A Multi-national Causal Analysis of Airport Surface Safety Occurrences

Runway and taxiway safety, i.e. airport surface safety is acknowledged as one of aviation’s greatest challenges worldwide. To improve this key area of aviation safety, the causal and contributing factors, i.e. critical factors must be identified and their impacts understood. This paper analyzes a multi-national data set (North America, Europe, Oceania) with a total of 3,814 accidents and incidents for their underlying critical factors. The collected data set captures all airport surface safety occurrence types (excursions, collisions/incursions, Foreign Object Damage, wildlife strikes) and represents the viewpoints of all relevant aviation stakeholders (regulators, Air Navigation Service Providers, airport authorities, airlines).
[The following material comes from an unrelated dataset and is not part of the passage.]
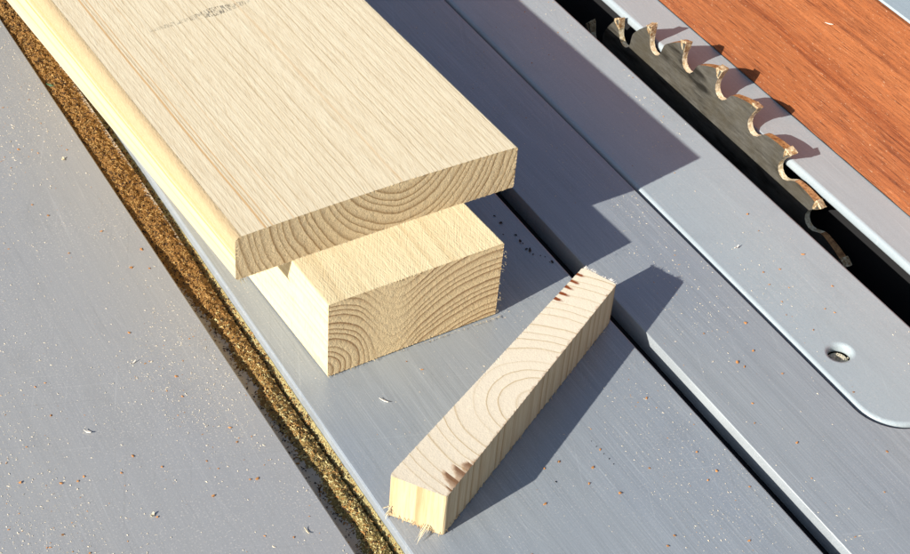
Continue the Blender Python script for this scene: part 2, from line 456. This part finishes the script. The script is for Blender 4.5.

Through unique features the five chosen countries allow supplementary for comparison of diverse air traffic movement characteristics and airport infrastructures. A new taxonomy of critical factors underlying airport surface safety occurrences is applied to the safety data. Statistical analysis complements the understanding of certain fuzzy areas. The analysis highlights that differences in occurrence types and underlying critical factors are a function of the national air traffic system and airport infrastructure, the underlying regulations, the operational mode, the reporting system and safety culture, and the viewpoint and interest of the stakeholder that is represented. The analysis further verifies that the databases complement each other and that a holistic picture can only be achieved through their combined usage.